Goldman CFO: the story about us dropping Bitcoin trading was ‘fake news’

It sometimes feels like the price of Bitcoin rises and falls on the turn of a speculative dime, and yesterday we saw one such moment come to pass, when it was reported that Goldman Sachs was planning to drop a plan to build a Bitcoin trading platform, causing the price of the cryptocurrency to crash. But today, at TechCrunch Disrupt, the CFO of Goldman Sachs described the story as “fake news,” and said that in fact the bank is still considering how to offer services that involved physical Bitcoin, but that it has not yet set a timeline for it.

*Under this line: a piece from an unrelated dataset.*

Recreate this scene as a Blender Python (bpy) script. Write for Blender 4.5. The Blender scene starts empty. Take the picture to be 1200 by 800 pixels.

“I was in New York yesterday and I was co-chairing our risk committee, and I saw the news article,” said CFO Marty Chavez, referring to the report yesterday. “It wasn’t like we announced anything or that anything had changed for us… I never thought I’d hear myself actually use this term, but I’d really have to describe that as fake news.”

As Chavez described it, Goldman Sachs had been building a Bitcoin trading platform modelled on a commodities futures trading platform, where there is never any Bitcoin traded, but more the promise of how the currency might move.

“Our institutional clients said, ‘We would love for you to clear these new Bitcoin-linked futures contracts offered by the exchanges,’ so we’ve been doing that, and then clients since May [started to ask], ‘We would like for you also to provide us liquidity and trade the principal as principal the futures contracts, not just clear them,’ and so we’ve been doing that, the next stage of the exploration, what we call ‘non-deliverable forwards.’

“These are derivatives, over the counter derivatives,” he continued. “They’re settled in U.S. dollars and the reference price is the Bitcoin U.S. dollar price established by a set of exchanges, the same one that’s referenced in the futures contracts, and we’re working on that now because the clients wanted physical Bitcoin — something tremendously interesting and tremendously challenging. From the perspective of custody, we don’t yet see an institutional grade custody cases custodian solution for Bitcoin.”

While companies like Coinbase are trying to tap into that demand by offering custodial services aimed squarely at institutional money, but Goldman itself still has no timeline for when its own offering might be ready.

“We’re interested in having that exist, and it’s a long road and so I would just be speculating. Maybe someone who was thinking about our activities here got very excited that we would be making markets as principal and physical Bitcoin, and as they got into realizing that that’s part of the evolution but it’s not here yet.”

Bitcoin — and the crypto market generally — suffered significant price losses this week off the back of reports of Goldman’s aborted plans, but that wasn’t the sole trigger. Reuters also reported that EU is looking into regulating crypto and is preparing a report that proposes to regulate exchanges and ICOs.

Bitcoin hit a record valuation of nearly $20,000 in January, and it has struggled to return to those highs during the rest of this year. The cryptocurrency was priced at $6,536 at the time of writing, some way short of a months-long high of $8,266 on July 26, according to information from Coinmarketcap.com.